In Argentina dicono che Dio tifa Boca. Lo dicono i tifosi, chiaro. Non so quanto sia vero, ma so che Dio tifa Juan Roman Riquelme.
E oggi, all’annuncio del ritiro ufficiale di Riquelme probabilmente una lacrima sarà scesa anche a lui. Riquelme non è proprio uno stinco di santo. Chi lo ha conosciuto nell’infanzia lo ricorda come l’esatto contrario. Quello che arrivava ai campi d’allenamento con poca voglia di fare, e che se ci litigavi diventava anche pericoloso. Il Boca lo pagò 800.000 euro quando ancora doveva diventare maggiorenne. Lui a 20 anni aveva già vinto tanto. Si abituò sin da piccolo. E a 24 anni provò il viaggio della speranza che tanti argentini hanno fatto: Barcellona.
Come Maradona. Oggi definito “il più grande di tutti”, ma è lo stesso con cui qualche tempo fa Riquelme arrivò allo scontro. Screzi tra gente che con i piedi ha sempre saputo fare quello che voleva. E con un caratterino un po’ esuberante fuori dal campo. Riquelme al Barcellona fallisce. O meglio, i blaugrana erano lontani dai fasti recenti e Riquelme visse una stagione nell’anonimato, perdendo anche il posto da titolare. E passa al Villareal.
Una cittadina di 50.000 abitanti che ha vissuto una favola calcistica come ce ne sono state poche. E Riquelme scriveva pagine di poesia in un libro che ad aprirlo oggi lascia ancora senza fiato. Era quel Villareal che arrivò alla semifinale di Champions, contro l’Arsenal di Henry, la formazione dei Gunners più forte degli ultimi 15 anni. All’andata vinsero gli inglesi: 1-0. Al ritorno il Villareal al Madrigal attacca. Vuole il gol per raggiungere i supplementari, ma la porta è stregata. Storia ordinaria di una favola che va a interrompersi sul più bello, come ne abbiamo viste tante. Ma c’è la svolta: un calcio di rigore concesso al Villareal. E dal dischetto ci va Riquelme, quando mancano due minuti alla fine e un gol vorrebbe dire supplementari. Sguardo basso, e testa piena, chissà di cosa. Riquelme calcia su Lehmann e poi morde la propria maglietta. Si interrompe così la favola. Poi lui tornerà in Argentina, al Boca (“l’unica squadra che mi interessa”) mettendo fine a una diaspora che ci ha fatto vedere in Europa uno dei calciatori tecnicamente più forti dell’ultimo decennio.

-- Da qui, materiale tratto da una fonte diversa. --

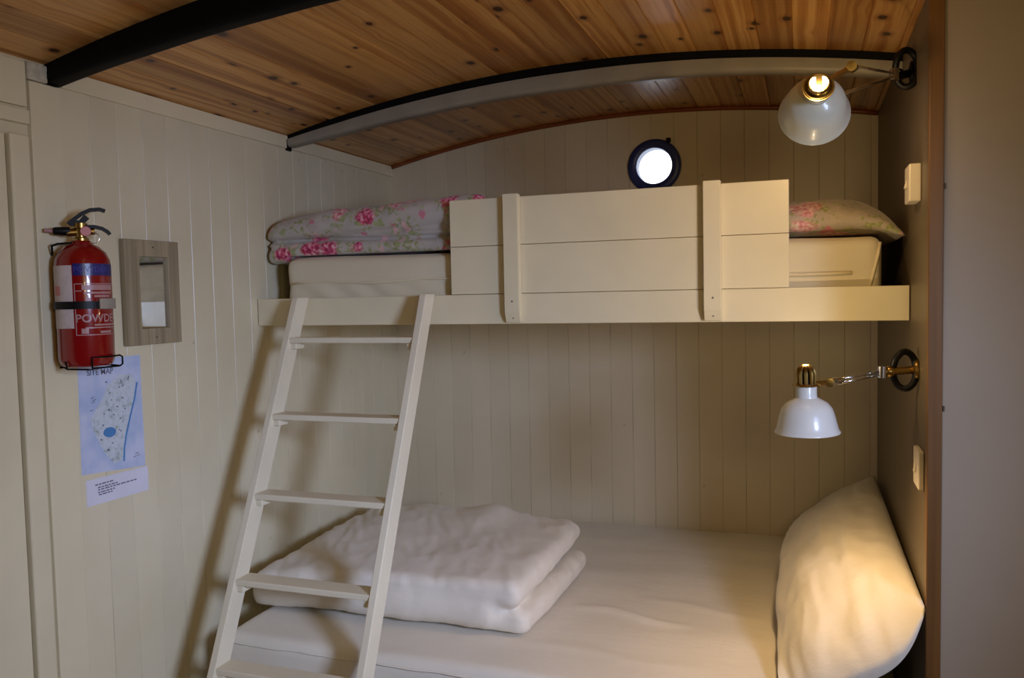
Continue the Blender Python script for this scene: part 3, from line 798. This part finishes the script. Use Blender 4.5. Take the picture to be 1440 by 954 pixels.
for z in (1.648, 1.402):
    bm = B(); lathe(bm, [(0, .0015), (.0028, .001), (.003, -.001), (0, -.001)], (AX + .020, 1.787, z), (1, 0, 0), 12); obj('screw', bm, M['hinge'], fr)

# ------------------------------------------------------------------ map and note
mp = thing('site_map', 'hand-drawn blue and white site map pinned below the mirror', 'map', (AX, 1.64, 1.06))
def wp(y, z, e=.0): return Vector((AX + .0012 + e, y, z))
def poly(bm, pts, e=0., th=.0006):
    a = [bm.verts.new(wp(y, z, e)) for y, z in pts]; f = bm.faces.new(a)
    if f.calc_center_median().x and f.normal.x < 0: f.normal_flip()
    return a
def sheet(bm, pts):
    f = [bm.verts.new(wp(y, z, .0)) for y, z in pts]; b = [bm.verts.new(wp(y, z, -.0014)) for y, z in pts]
    fs = [bm.faces.new(f), bm.faces.new(list(reversed(b)))]
    for k in range(len(pts)): fs.append(bm.faces.new((f[k], b[k], b[(k+1) % len(pts)], f[(k+1) % len(pts)])))
    bmesh.ops.recalc_face_normals(bm, faces=fs)
MQ = [(1.536, 1.070), (1.744, 1.052), (1.742, 1.356), (1.540, 1.356)]
bm = B(); sheet(bm, MQ); obj('map_sheet', bm, M['map'], mp)
def muv(s, t):        # s right, t up in the sheet
    b = Vector(MQ[0]).lerp(Vector(MQ[1]), s); a = Vector(MQ[3]).lerp(Vector(MQ[2]), s); return tuple(b.lerp(a, t))
land = [(.50, .06), (.66, .09), (.70, .30), (.86, .62), (.90, .78), (.82, .84), (.62, .84), (.44, .76), (.36, .66), (.24, .56), (.16, .48), (.18, .40), (.28, .25), (.40, .12)]
bm = B(); poly(bm, [muv(*q) for q in land], .0003); obj('land_area', bm, M['land'], mp)
bm = B()
def stroke(bm, pts, w, e):
    for p, q in zip(pts, pts[1:]):
        p, q = Vector(p), Vector(q); d = (q - p).normalized(); n = Vector((-d.y, d.x)) * w / 2
        poly(bm, [tuple(p - n), tuple(q - n), tuple(q + n), tuple(p + n)], e)
stroke(bm, [muv(*q) for q in ((.645, .07), (.66, .18), (.70, .30), (.78, .46), (.87, .62), (.925, .76))], .0055, .0006)
obj('river_line', bm, M['riverblue'], mp); bm = B(); poly(bm, [muv(.44 + .10 * math.cos(a), .345 + .045 * math.sin(a)) for a in [2*PI*i/24 for i in range(24)]], .0006); obj('pond', bm, M['riverblue'], mp)
bm = B(); rnd = random.Random(3)
for i in range(46):
    s, t = rnd.uniform(.2, .85), rnd.uniform(.14, .82)
    if abs(s - .44) < .13 and abs(t - .345) < .07: continue
    if t < .55 and s > .42 + t * .55: continue
    if t > .5 and s < .3: continue
    w = rnd.uniform(.008, .02); q = muv(s, t); q2 = muv(s + w * 1.6, t + rnd.uniform(-.012, .016)); stroke(bm, [q, q2], .0035, .0007)
for s, t in ((.17, .66), (.2, .64), (.18, .62), (.15, .55), (.84, .12), (.8, .09), (.86, .10)): stroke(bm, [muv(s, t), muv(s + .05, t + .012)], .002, .0007)
im = obj('ink_marks', bm, M['ink'], mp); im['kind'] = 'stuff'
def on_map(cs, ct):
    def f(x, y):
        q = muv(cs + x / .206, ct + y / .29); return wp(q[0], q[1], .0008)
    return f
bm = text_bm('SITE MAP', .021, on_map(.33, .885), .0004); obj('lettering', bm, M['ink'], mp)
nt_ = thing('paper_note', 'small white typed note stuck to the wall under the map', 'note', (AX, 1.65, .985))
NQ = [(1.547, .986), (1.752, .983), (1.752, 1.0495), (1.547, 1.053)]
bm = B(); sheet(bm, NQ); obj('note_sheet', bm, M['paper'], nt_)
bm = B()
for y, z, l in ((1.574, 1.036, .058), (1.582, 1.028, .064), (1.582, 1.022, .128), (1.582, 1.015, .054), (1.584, 1.009, .044)):
    x = y
    while x < y + l:
        w = random.uniform(.006, .016); stroke(bm, [(x, z), (min(x + w, y + l), z + .0)], .0034, .0004); x += w + .0025
obj('typed_lines', bm, M['ink'], nt_)

# ------------------------------------------------------------------ fire extinguisher
EX, EY = -1.626, 1.502; ER = .0615
fe = thing('fire_extinguisher', 'red fire extinguisher with black lever strapped to the wall by the door', 'fire extinguisher', (EX, EY, 1.345))
bm = B(); lathe(bm, [(0, 1.362), (.020, 1.360), (.045, 1.352), (.052, 1.350), (.058, 1.356), (ER, 1.368), (ER, 1.585), (.0595, 1.602), (.052, 1.620), (.038, 1.634), (.024, 1.641), (.020, 1.648), (0, 1.648)], (EX, EY, 0), (0, 0, 1), 56)
obj('cylinder_body', bm, M['red'], fe, smooth=True, auto=50)
A_C = math.atan2(-EY, -EX)            # azimuth from the bottle towards the room
def cyl(a_deg, z, e=.0006): a = A_C + math.radians(a_deg); return Vector((EX + (ER + e) * math.cos(a), EY + (ER + e) * math.sin(a), z))
def patch(bm, a0, a1, z0, z1, e=.0006, n=20):
    rows = [(bm.verts.new(cyl(a0 + (a1 - a0) * i / n, z0, e)), bm.verts.new(cyl(a0 + (a1 - a0) * i / n, z1, e))) for i in range(n + 1)]
    for a, b in zip(rows, rows[1:]): bm.faces.new((a[0], b[0], b[1], a[1]))
bm = B(); patch(bm, -82, -22, 1.441, 1.588); wl_ = obj('white_label', bm, M['labelw'], fe)
bm = B(); patch(bm, -72, -52, 1.518, 1.540, .0009); obj('warning_mark', bm, M['labelp'], wl_)
bm = B(); patch(bm, -20, 78, 1.564, 1.592); bl = obj('blue_label', bm, M['blue'], fe)
def on_cyl(a, z, e): return lambda x, y: cyl(a + math.degrees(x / ER), z + y, e)
bm = text_bm('POWDER', .019, on_cyl(18, 1.578, .0009)); obj('lettering', bm, plain('dim_blue_lettering', sr(70, 64, 140), .4, var=.03), bl)
bm = B()
for a0, a1, z0, z1 in ((-19, 84, 1.5435, 1.5455), (-19, 84, 1.424, 1.426), (-19, -17, 1.424, 1.5455), (-4, 70, 1.530, 1.542), (-19, -4, 1.527, 1.529), (0, 68, 1.521, 1.526), (20, 60, 1.513, 1.518),
                       (2, 12, 1.496, 1.512), (4, 9, 1.512, 1.518), (18, 80, 1.446, 1.450), (0, 84, 1.440, 1.443), (30, 60, 1.428, 1.434), (-8, 6, 1.428, 1.440)): patch(bm, a0, a1, z0, z1)
tb = text_bm('POWDER', .026, on_cyl(32, 1.463, .0007), .0006); merge(bm, tb)
obj('instruction_print', bm, M['print'], fe)
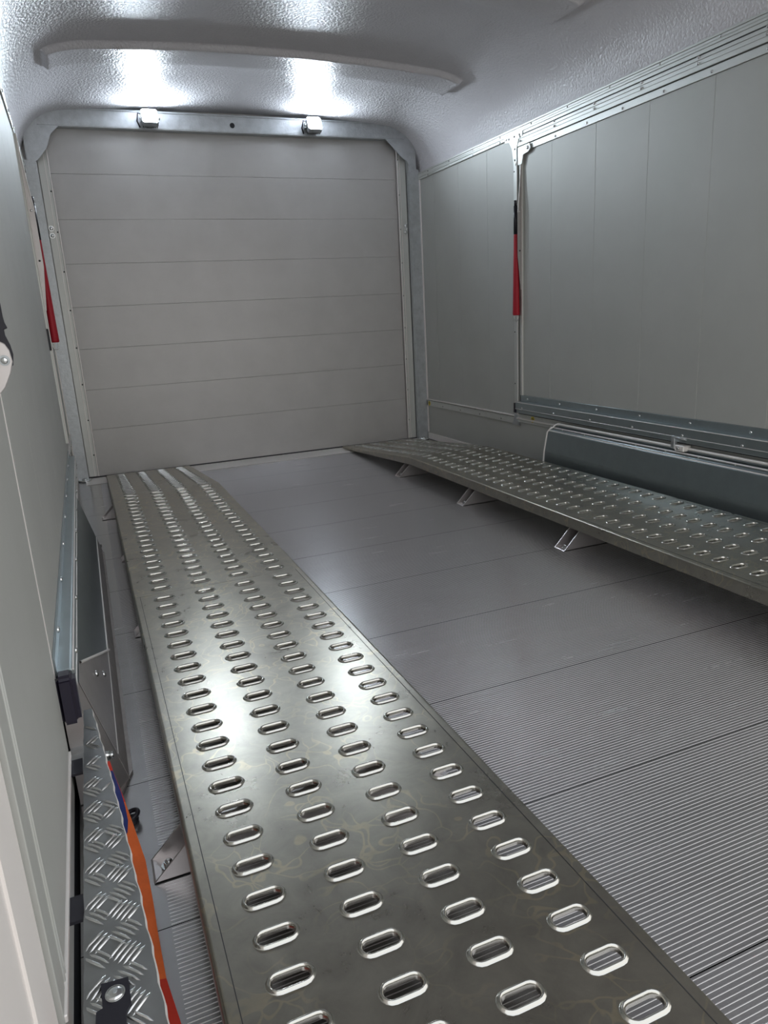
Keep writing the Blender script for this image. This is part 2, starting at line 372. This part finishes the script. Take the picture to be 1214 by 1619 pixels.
    while k > -3.35:
        mb.dome((X(side, pd + .004), k, zr1 + .014), iw, .006, .004)
        mb.dome((X(side, pd + .010 + rb), k, zr0 + .030), iw, .0055, .003); k -= .28
    k = -1.29
    while k > -3.35: mb.dome((X(side, pd + .006), k, 1.586), iw, .0055, .004); k -= .195 * 1.15
    stuff(mb.build('screws', 'screw', D))
    sb('door_gap_shade', 'dark', -.011, -.0025, DOOR1, DOOR0, .288, .302, 0, D)  # dark strip standing in for shade inside the door gap

# centre latch under the right door
lt = empty('door_latch', (XR - .03, -2.39, .29)); tag(lt, 'small galvanised latch between the right door rail and its threshold', 'latch')
MB().box(XR - .05, XR - .0345, -2.375, -2.355, .275, .325).build('latch_plate', 'galv', lt, bevel=.002)
MB().box(XR - .052, XR - .012, -2.425, -2.377, .268, .292).build('keeper', 'light_rail', lt, bevel=.003)
MB().cyl((XR - .052, -2.40, .281), (XR - .060, -2.40, .281), .006, 12).build('bolt', 'chrome', lt)
MB().cyl((XR - .045, -2.43, .318), (XR - .045, -2.36, .318), .005, 10).build('hinge_pin', 'galv', lt)

# warning stickers
for y, z, lab in ((-.10, .249, 'small yellow warning sticker on the ledge beside the front corner post'), (-1.335, .272, 'small yellow warning sticker on the threshold under the door corner')):
    s = empty('warning_sticker', (XR - .0065, y, z)); tag(s, lab, 'sticker', None)
    d = .0075 if y < -1 else .0065
    zc = z; 
    MB().cyl((XR - d + .0005, y, zc), (XR - d - .0006, y, zc), .017, 6, smooth=False).build('backing_paper', 'yellow', s)
    MB().box(XR - d - .0012, XR - d - .0004, y - .011, y + .011, zc + .001, zc + .0055).box(XR - d - .0012, XR - d - .0004, y - .0025, y + .0025, zc - .010, zc - .001).box(XR - d - .0012, XR - d - .0004, y - .006, y - .003, zc + .007, zc + .011).build('black_symbol', 'rubber', s)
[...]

Un calciatore artistico, come lo definì Marca. “Il calciatore con più arte”. E Riquelme ha realizzato davvero opere d’arte. Ha reso uno sport un gesto di follia e arte allo stesso tempo. Con quello sguardo da duro e con pochissime parole. Chissà se ripensando a quel rigore ha mai provato a darsi una spiegazione. Sarà il bello del calcio, ma se esiste un Dio e tifa Riquelme in quel momento si sarà distratto. E lui si congeda oggi da tutti gli amanti del calcio, ma sarà solo un arrivederci: perché vuole tornare al Boca, “magari da presidente”, in futuro. E anche se non sarà la stessa cosa già lo aspettiamo. Perché ci ha salutati dicendo: “ho realizzato tutti i miei sogni”, e ha realizzato anche quelli di chi ama questo gioco. Grazie.